● Short exercise: Starting at the first line of the listing below, retype each line up to and including the one that contains "35), M['black'], ml)". Leave pictures out.

● Source excerpt:
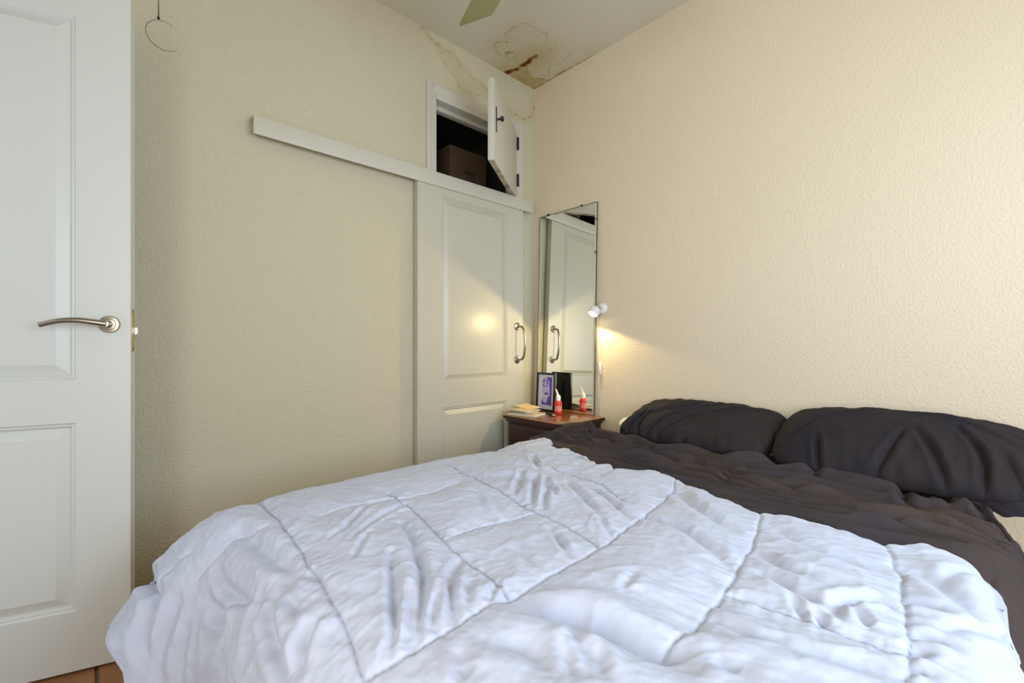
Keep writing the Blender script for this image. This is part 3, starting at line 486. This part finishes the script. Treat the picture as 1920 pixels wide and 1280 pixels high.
# mirror leaning on the wall, standing on the nightstand
mw, mh = .505, 1.378
ml = empty('mirror', (-.048, -.3225, NZ+.0015)); tag(ml, 'tall frameless mirror leaning on the wall behind the nightstand', 'mirror')
ml.rotation_euler = (0, math.atan2(.036, 1.378), 0)
# slab in local yz plane; silver face towards -x, bevel border
bm = bmesh.new()
b_ = .013
def mv(x, y, z): return bm.verts.new((x, y, z))
o_ = [mv(0, -mw/2, 0), mv(0, mw/2, 0), mv(0, mw/2, mh), mv(0, -mw/2, mh)]
i_ = [mv(-.0016, -mw/2+b_, b_), mv(-.0016, mw/2-b_, b_), mv(-.0016, mw/2-b_, mh-b_), mv(-.0016, -mw/2+b_, mh-b_)]
k_ = [mv(.005, -mw/2, 0), mv(.005, mw/2, 0), mv(.005, mw/2, mh), mv(.005, -mw/2, mh)]
for i in range(4):
    bm.faces.new((o_[i], o_[(i+1)%4], i_[(i+1)%4], i_[i])); bm.faces.new((o_[i], o_[(i+1)%4], k_[(i+1)%4], k_[i]))
bm.faces.new(k_); fc = bm.faces.new(i_)
fc.material_index = 0
me = mesh_from_bm(bm, 'glass'); o = obj('glass', me, M['mirror'], ml)
bm = bmesh.new(); e_ = .0022
for y in (-mw/2-e_/2, mw/2-e_/2): box_bm(bm, -.002, .006, y, y+e_, 0, mh)
box_bm(bm, -.002, .006, -mw/2, mw/2, mh-e_/2, mh+e_/2)
obj('edge', mesh_from_bm(bm, 'edge'), mat('dark_glass_edge', (.05, .06, .04), .3), ml)
for y, big in ((mw/2-.075, 0), (mw/2-.085, 1), (-mw/2+.125, 0)):
    bm = bmesh.new(); box_bm(bm, -.006, .006, y-.006, y+.006, mh-.004, mh+.008, .002); obj('clip', mesh_from_bm(bm, 'clip', 35), M['black'], ml)

# ------------------------------------------------------------------ things on the nightstand
pf = empty('picture_frame', (-.137, -.235, NZ+.001)); tag(pf, 'black picture frame with a purple and white print on the nightstand', 'picture frame')
pf.rotation_euler = (0, R_(3), R_(-1))
fw, fh, fb = .172, .262, .014
bm = bmesh.new()
for a in ((-fw/2, -fw/2+fb, 0, fh), (fw/2-fb, fw/2, 0, fh), (-fw/2+fb, fw/2-fb, 0, fb), (-fw/2+fb, fw/2-fb, fh-fb, fh)): box_bm(bm, -.008, .010, a[0], a[1], a[2], a[3], .0015)
obj('frame', mesh_from_bm(bm, 'frame', 35), M['black_gloss'], pf)
box('back_board', .004, .009, -fw/2+.004, fw/2-.004, .004, fh-.004, M['black'], pf)
box('mount', -.0005, .002, -fw/2+fb, fw/2-fb, fb, fh-fb, mat('mount_card', (.62, .60, .66), .6), pf)
# print, a purple field with a pale half, dark blots and a castle-like block
M['purple'] = mat('purple_print', (.09, .035, .33), .5, var=(40, (.16, .08, .42), 1)); M['lilac'] = mat('lilac_print', (.42, .38, .66), .5, var=(60, (.55, .52, .72), 1))
def flat(name, polys, mt, x, par):
    bm = bmesh.new()
    for pl in polys:
        f = bm.faces.new([bm.verts.new((x, y, z)) for y, z in pl])
        r = bmesh.ops.extrude_face_region(bm, geom=[f]); bmesh.ops.translate(bm, verts=[g for g in r['geom'] if isinstance(g, bmesh.types.BMVert)], vec=(-.0005, 0, 0))
    return obj(name, mesh_from_bm(bm, name), mt, par)
pr = flat('print', [[(.040, .045), (-.054, .040), (-.054, .232), (.0, .232), (-.030, .200), (-.036, .13), (-.03, .10), (.02, .10), (.034, .07)]], M['purple'], -.0005, pf)
flat('print_light', [[(.0, .232), (.030, .222), (.036, .15), (.032, .112), (-.03, .112), (-.036, .14), (-.028, .205)], [(.03, .10), (.022, .06), (-.01, .055), (-.02, .10)]], M['lilac'], -.0011, pf)
def blob(cy, cz, ry, rz, n=9, rot=0): return [(cy+ry*math.cos(2*math.pi*i/n)*(1+.18*math.sin(5*i)), cz+rz*math.sin(2*math.pi*i/n)) for i in range(n)]
for mk in ([blob(.018, .212, .009, .007), blob(.027, .198, .006, .009), blob(.012, .197, .006, .005), blob(-.010, .205, .006, .012), blob(-.014, .188, .008, .006), blob(.022, .178, .006, .008), blob(.016, .166, .005, .005), blob(-.006, .172, .010, .004), [(.010, .128), (-.022, .128), (-.022, .110), (.010, .110)]]): flat('print_mark', [mk], M['purple'], -.0017, pf)
tag(pr, 'purple abstract print')
# folded strut at the back
bm = bmesh.new(); box_bm(bm, .0, .003, -.02, .02, 0, .20, .001); obj('strut', mesh_from_bm(bm, 'strut', 35), M['black'], pf, (.010, 0, .004), (0, R_(6), 0))

bt = empty('spray_bottle', (-.178, -.388, NZ+.001)); tag(bt, 'small red bottle with a bent white nozzle on the nightstand', 'bottle')
bm = bmesh.new(); lathe(bm, [(.019, 0), (.0225, .002), (.0235, .006), (.0235, .072), (.0225, .080), (.017, .087), (.0135, .090), (.0135, .094)], 'Z', 32); obj('body', mesh_from_bm(bm, 'body', 40), M['red'], bt)
bm = bmesh.new()
for i in range(5): pass
lathe(bm, [(.0238, .022), (.0238, .058)], 'Z', 32, (0,0,0), False); obj('label_band', mesh_from_bm(bm, 'label_band', 40), mat('pale_red_label', (.80, .16, .13), .4, var=(120, (.85, .45, .4), .8)), bt)
bm = bmesh.new(); lathe(bm, [(.0155, .090), (.0155, .116), (.011, .124), (.008, .126)], 'Z', 28); cp = obj('cap', mesh_from_bm(bm, 'cap', 40), M['white_plastic'], bt)
bm = bmesh.new(); tube(bm, spline([(0, .004, .120), (.0, .008, .135), (0, .015, .150), (0, .022, .163)], 6), [.0075]*6+[.006]*6+[.0045]*7, 14, up=Vector((1,0,0)))
obj('nozzle', mesh_from_bm(bm, 'nozzle', 50), M['white_plastic'], cp)

def book(name, label, x, y, z, L, Wd, T, rz, cover, tilt=0, curl=0, sag=0):
    """soft-cover book: pages block with two bending covers; long side along local y"""
    e = empty(name, (x, y, z), rz); e.rotation_euler = (0, tilt, rz); tag(e, label, 'book', 'books and booklets on the nightstand')
    n = 12
    def sheet(z0, z1, mt, nm, g):
        bm = bmesh.new(); rows = []
        for i in range(n+1):
            t = i/n; yy = -L/2-g+(L+2*g)*t; dz = curl*max(0, t-.55)**2*4+sag*math.sin(math.pi*t)
            rows.append([bm.verts.new((xx, yy, zz+dz)) for xx, zz in ((-Wd/2-g, z0), (Wd/2+g, z0), (Wd/2+g, z1), (-Wd/2-g, z1))])
        for a, b2 in zip(rows, rows[1:]):
            for k in range(4): bm.faces.new((a[k], a[(k+1)%4], b2[(k+1)%4], b2[k]))
        bm.faces.new(rows[0]); bm.faces.new(rows[-1][::-1])
        return obj(nm, mesh_from_bm(bm, nm), mt, e)
    sheet(.001, T-.001, M['paper'], 'pages', 0); sheet(0, .001, cover, 'cover', .001); sheet(T-.001, T, cover, 'cover', .001)
    return e
book('book', 'pale thick book at the bottom of the stack on the nightstand', -.335, -.255, NZ+.001, .20, .135, .013, R_(12), M['cover1'])
book('book', 'dark-edged book in the middle of the nightstand stack', -.330, -.215, NZ+.0145, .175, .12, .009, R_(-6), M['cover3'])
book('booklet', 'cream patterned booklet lying on top of the nightstand stack', -.335, -.210, NZ+.025, .20, .14, .005, R_(6), M['cover1'], 0, -.006, .004)
book('booklet', 'orange curling booklet on top of the stack, nearest the picture frame', -.262, -.190, NZ+.0345, .17, .10, .003, R_(-14), M['cover2'], R_(-4), .010, .003)
pn = empty('marker_pen', (-.252, -.395, NZ+.009), R_(20)); tag(pn, 'black marker with a silver tip lying beside the red bottle', 'pen')
bm = bmesh.new(); lathe(bm, [(.0, -.05), (.007, -.05), (.008, -.046), (.008, .03)], 'X', 16); obj('barrel', mesh_from_bm(bm, 'barrel', 40), M['black'], pn, None, None)
bm = bmesh.new(); lathe(bm, [(.0082, .03), (.0082, .045), (.005, .05), (0, .05)], 'X', 16); obj('cap', mesh_from_bm(bm, 'cap', 40), M['chrome'], pn)
pn.rotation_euler = (0, 0, R_(68))

# ------------------------------------------------------------------ wall lamp with its cord
lp = empty('wall_lamp', (0, -.612, 1.222)); tag(lp, 'small white ball wall lamp, lit, at the right edge of the mirror', 'lamp')
bm = bmesh.new(); lathe(bm, [(.036, .001), (.037, .010), (.033, .020), (.022, .026), (.0, .027)], 'X', 36, (0,0,0), False); obj('wall_plate', mesh_from_bm(bm, 'wall_plate', 40), M['white_plastic'], lp)
bm = bmesh.new(); lathe(bm, [(.003, .020), (.003, .028)], 'X', 12, (.001, -.012, -.004)); obj('screw', mesh_from_bm(bm, 'screw', 40), M['black'], lp)
bm = bmesh.new(); tube(bm, [(-.02, .004, .004), (-.045, .012, .004)], .008, 14); obj('joint', mesh_from_bm(bm, 'joint', 50), M['metal'], lp)
hd = empty('lamp_head', (-.066, .020, -.020)); hd.parent = lp; hd.rotation_euler = (R_(6), R_(33), 0)
bm = bmesh.new(); pr_ = [(.037*math.sin(t), .037*math.cos(t)) for t in np.linspace(.02, math.pi*.70, 20)]
pr2 = [(.0345*math.sin(t), .0345*math.cos(t)) for t in np.linspace(math.pi*.70, .02, 20)]
lathe(bm, pr_+pr2, 'Z', 36, (0,0,0), False); obj('ball_shade', mesh_from_bm(bm, 'ball_shade', 60), M['white_plastic'], hd)
bm = bmesh.new(); lathe(bm, [(.0, -.034), (.016, -.031), (.026, -.024), (.0275, -.018), (.010, -.004)], 'Z', 28, (0,0,0), False); tag(obj('bulb', mesh_from_bm(bm, 'bulb', 60), M['bulb'], hd), 'glowing warm bulb')
sl = bpy.data.lights.new('lamp_light', 'SPOT'); sl.energy = 9; sl.color = (1, .78, .38); sl.spot_size = R_(168); sl.spot_blend = .12; sl.shadow_soft_size = .018
so = bpy.data.objects.new('lamp_light', sl); COL.objects.link(so); so.parent = hd; so.location = (0, 0, -.040)
bm = bmesh.new(); tube(bm, spline([(-.006, .012, -.034), (-.004, .014, -.10), (-.004, .013, -.22), (-.005, .014, -.345)], 6), .0017, 8); tube(bm, spline([(-.005, .014, -.425), (-.004, .010, -.52), (-.006, .016, -.62), (-.01, .0, -.80), (-.01, 0, -1.15)], 6), .0017, 8)
obj('cord', mesh_from_bm(bm, 'cord', 60), M['white_plastic'], lp)
bm = bmesh.new(); box_bm(bm, -.016, -.002, .005, .024, -.425, -.345, .005); obj('switch', mesh_from_bm(bm, 'switch', 40), M['white_plastic'], lp)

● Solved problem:
Keep writing the Blender script for this image. This is part 3, starting at line 486. This part finishes the script. Treat the picture as 1920 pixels wide and 1280 pixels high.
# mirror leaning on the wall, standing on the nightstand
mw, mh = .505, 1.378
ml = empty('mirror', (-.048, -.3225, NZ+.0015)); tag(ml, 'tall frameless mirror leaning on the wall behind the nightstand', 'mirror')
ml.rotation_euler = (0, math.atan2(.036, 1.378), 0)
# slab in local yz plane; silver face towards -x, bevel border
bm = bmesh.new()
b_ = .013
def mv(x, y, z): return bm.verts.new((x, y, z))
o_ = [mv(0, -mw/2, 0), mv(0, mw/2, 0), mv(0, mw/2, mh), mv(0, -mw/2, mh)]
i_ = [mv(-.0016, -mw/2+b_, b_), mv(-.0016, mw/2-b_, b_), mv(-.0016, mw/2-b_, mh-b_), mv(-.0016, -mw/2+b_, mh-b_)]
k_ = [mv(.005, -mw/2, 0), mv(.005, mw/2, 0), mv(.005, mw/2, mh), mv(.005, -mw/2, mh)]
for i in range(4):
    bm.faces.new((o_[i], o_[(i+1)%4], i_[(i+1)%4], i_[i])); bm.faces.new((o_[i], o_[(i+1)%4], k_[(i+1)%4], k_[i]))
bm.faces.new(k_); fc = bm.faces.new(i_)
fc.material_index = 0
me = mesh_from_bm(bm, 'glass'); o = obj('glass', me, M['mirror'], ml)
bm = bmesh.new(); e_ = .0022
for y in (-mw/2-e_/2, mw/2-e_/2): box_bm(bm, -.002, .006, y, y+e_, 0, mh)
box_bm(bm, -.002, .006, -mw/2, mw/2, mh-e_/2, mh+e_/2)
obj('edge', mesh_from_bm(bm, 'edge'), mat('dark_glass_edge', (.05, .06, .04), .3), ml)
for y, big in ((mw/2-.075, 0), (mw/2-.085, 1), (-mw/2+.125, 0)):
    bm = bmesh.new(); box_bm(bm, -.006, .006, y-.006, y+.006, mh-.004, mh+.008, .002); obj('clip', mesh_from_bm(bm, 'clip', 35), M['black'], ml)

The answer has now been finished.